The day after, geed up by my other-worldly exploration, we dived the C-56 off the coast of Puerto Morelos – a wreck that had been sunk 8 years previously thanks to a donation from the US Navy. I didn’t think I could keep getting this amazing buzz, but there it was again. Diving had served me up a whole new world once more – and it was dawning on me that it would always be a blast. No wonder veteran divers still chatted like little kids at a theme park – it never stops being a total buzz! Floating through the engine rooms and passing by a fish or two as I tried to maintain as good buoyancy control as I could to squeeze through the doors had me totally hooked.

When I touched down in Gatwick and made the jet-lagged journey back to Leeds I was already plotting. I booked on to the Advanced Open Water course at the next dive club night with the local dive school. Cold quarries would be a bit of a change from tropical, clear waters but hey, beggars can’t be choosers.

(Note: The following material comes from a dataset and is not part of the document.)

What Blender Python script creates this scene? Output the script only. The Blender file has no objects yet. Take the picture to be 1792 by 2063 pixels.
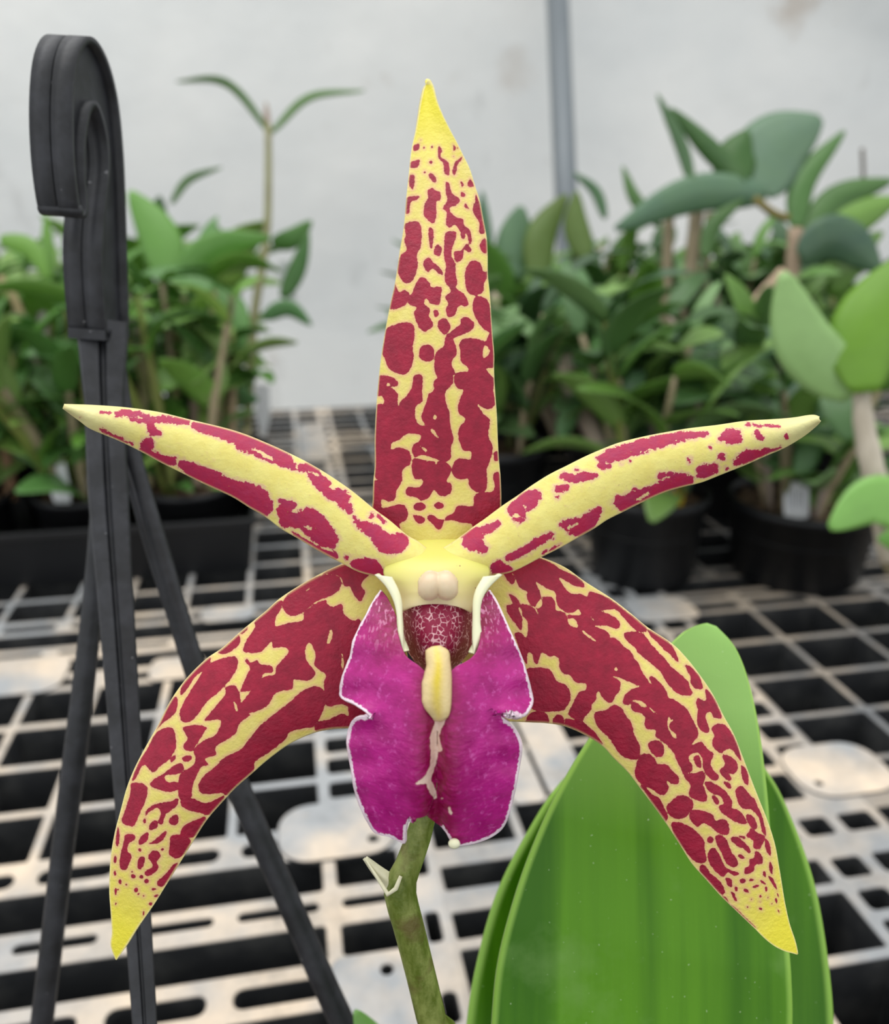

And that’s where you enter my story. The passion and respect I feel for diving got me thinking – I love writing and do it for a living, so how about I try to write about diving? I want to be able to share my newfound love and hopefully one day, after zillions more dives and pushing the boundaries of adventure, become a respected dive journalist too. The cliché’s true – diving opens the door to a whole new world, one that few have the privilege or pleasure of. It also brings with it a deep reverence for the creatures that live in our waters and a need to help protect them. I know that I’m a changed woman for good because of it. This could be the start of a new career, a new life, a new me.